* Set exercise: Skip pictures; extract every line from the one with "Generate a Blender" through the one with "S.camera = cam", exactly as written.

%%

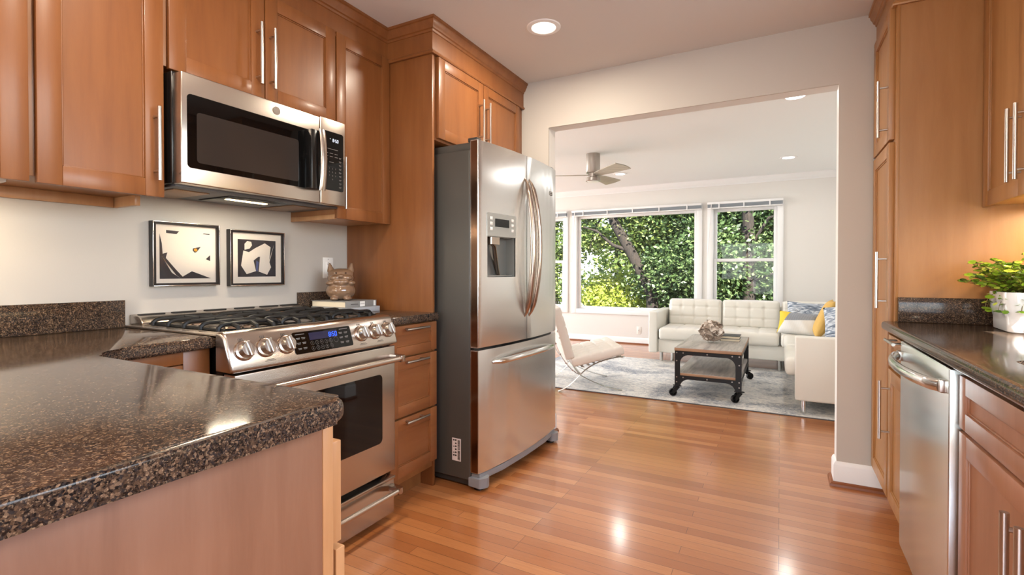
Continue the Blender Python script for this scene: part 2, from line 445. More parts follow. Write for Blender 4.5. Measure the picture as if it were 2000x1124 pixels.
# windows 1-3
def window(n, c0, c1, hole, dh):
    T = bpy.data.objects.new('window_%d' % n, None); COL.objects.link(T); T['kind'] = 'structure'; T.location = ((c0 + c1) / 2, FY, ZB)
    h0, h1, z0, z1 = hole
    b = B()     # casing
    box(b, c0, h0 + .008, FY - .02, FY, ZB, ZT + .02, .004); box(b, h1 - .008, c1, FY - .02, FY, ZB, ZT + .02, .004)
    box(b, h0, h1, FY - .02, FY, ZB, z0 + .008, .004); box(b, h0, h1, FY - .02, FY, z1 - .008, ZT + .02, .004)
    part(T, 'casing', b, TRIMW)
    b = B()     # jamb liner
    for x in (h0, h1 - .012): box(b, x, x + .012, FY, FY + .12, z0, z1)
    box(b, h0, h1, FY, FY + .12, z0, z0 + .012); box(b, h0, h1, FY, FY + .12, z1 - .012, z1)
    part(T, 'jamb', b, TRIMW)
    def sash(y, a0, a1, s0, s1, w):
        b = B()
        box(b, a0, a0 + w, y, y + .035, s0, s1, .004); box(b, a1 - w, a1, y, y + .035, s0, s1, .004)
        box(b, a0 + w, a1 - w, y, y + .035, s0, s0 + w, .004); box(b, a0 + w, a1 - w, y, y + .035, s1 - w, s1, .004)
        sh = part(T, 'sash', b, TRIMW)
        b = B(); box(b, a0 + w - .004, a1 - w + .004, y + .015, y + .019, s0 + w - .004, s1 - w + .004)
        part(sh, 'glass_pane', b, GLASS, smooth=False)
    if dh:
        zm = 1.29; sash(FY + .045, h0 + .012, h1 - .012, z0 + .012, zm + .02, .042); sash(FY + .082, h0 + .012, h1 - .012, zm - .02, z1 - .012, .042)
    else: sash(FY + .045, h0 + .012, h1 - .012, z0 + .012, z1 - .012, .04)
    return T
for i, ((c0, c1), h_) in enumerate(zip(WIN, HOLE)): window(i + 1, c0, c1, h_, i != 1)
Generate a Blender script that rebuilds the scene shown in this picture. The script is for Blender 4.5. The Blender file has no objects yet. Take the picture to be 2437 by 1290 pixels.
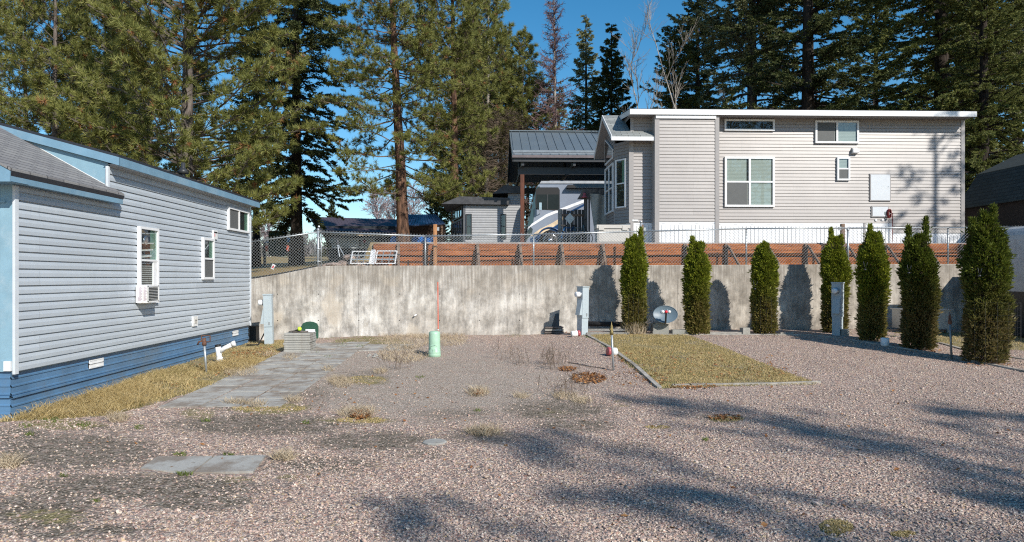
import bpy, math, random
import numpy as np
from math import sin, cos, tan, pi, radians, sqrt, atan2
from mathutils import Vector, Matrix

# ---------------------------------------------------------------- camera, sky, sun, exposure
S = bpy.context.scene
C = S.collection
FP, CXP, HZP, CH = 1700.0, 1218.5, 660.0, 2.26      # focal length in photo pixels, centre, horizon row, camera height
TH = radians(1.8)
cd = bpy.data.cameras.new("camera"); cam = bpy.data.objects.new("camera", cd); C.objects.link(cam)
cd.sensor_width = 36.0; cd.lens = 36.0 * FP / 2437.0
cd.shift_y = 15.0 / 2437.0
cd.clip_start = 0.1; cd.clip_end = 2000
cam.location = (0, 0, CH); cam.rotation_euler = (pi / 2, 0, -TH)
S.camera = cam

SUN_TRAVEL = Vector((-0.26, 0.38, -0.31)).normalized()
SUN_EL = math.asin(-SUN_TRAVEL.z); SUN_AZ = atan2(-SUN_TRAVEL.x, -SUN_TRAVEL.y)
W = bpy.data.worlds.new("World"); S.world = W; W.use_nodes = True
nt = W.node_tree
bg = nt.nodes["Background"]
sky = nt.nodes.new("ShaderNodeTexSky"); sky.sky_type = 'NISHITA'; sky.sun_disc = False
sky.sun_elevation = SUN_EL; sky.sun_rotation = SUN_AZ
sky.air_density = 1.0; sky.dust_density = 0.3; sky.ozone_density = 1.6; sky.altitude = 900
hs = nt.nodes.new("ShaderNodeHueSaturation"); hs.inputs["Saturation"].default_value = 1.38; hs.inputs["Value"].default_value = 1.46; hs.inputs["Hue"].default_value = .491
nt.links.new(sky.outputs[0], hs.inputs["Color"]); nt.links.new(hs.outputs[0], bg.inputs[0])
bg.inputs[1].default_value = 0.085
sl = bpy.data.lights.new("sun", 'SUN'); sl.energy = 4.9; sl.angle = radians(0.53); sl.color = (1.0, 0.94, 0.85)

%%

* Result:
Generate a Blender script that rebuilds the scene shown in this picture. The script is for Blender 4.5. The Blender file has no objects yet. Take the picture to be 2437 by 1290 pixels.
import bpy, math, random
import numpy as np
from math import sin, cos, tan, pi, radians, sqrt, atan2
from mathutils import Vector, Matrix

# ---------------------------------------------------------------- camera, sky, sun, exposure
S = bpy.context.scene
C = S.collection
FP, CXP, HZP, CH = 1700.0, 1218.5, 660.0, 2.26      # focal length in photo pixels, centre, horizon row, camera height
TH = radians(1.8)
cd = bpy.data.cameras.new("camera"); cam = bpy.data.objects.new("camera", cd); C.objects.link(cam)
cd.sensor_width = 36.0; cd.lens = 36.0 * FP / 2437.0
cd.shift_y = 15.0 / 2437.0
cd.clip_start = 0.1; cd.clip_end = 2000
cam.location = (0, 0, CH); cam.rotation_euler = (pi / 2, 0, -TH)
S.camera = cam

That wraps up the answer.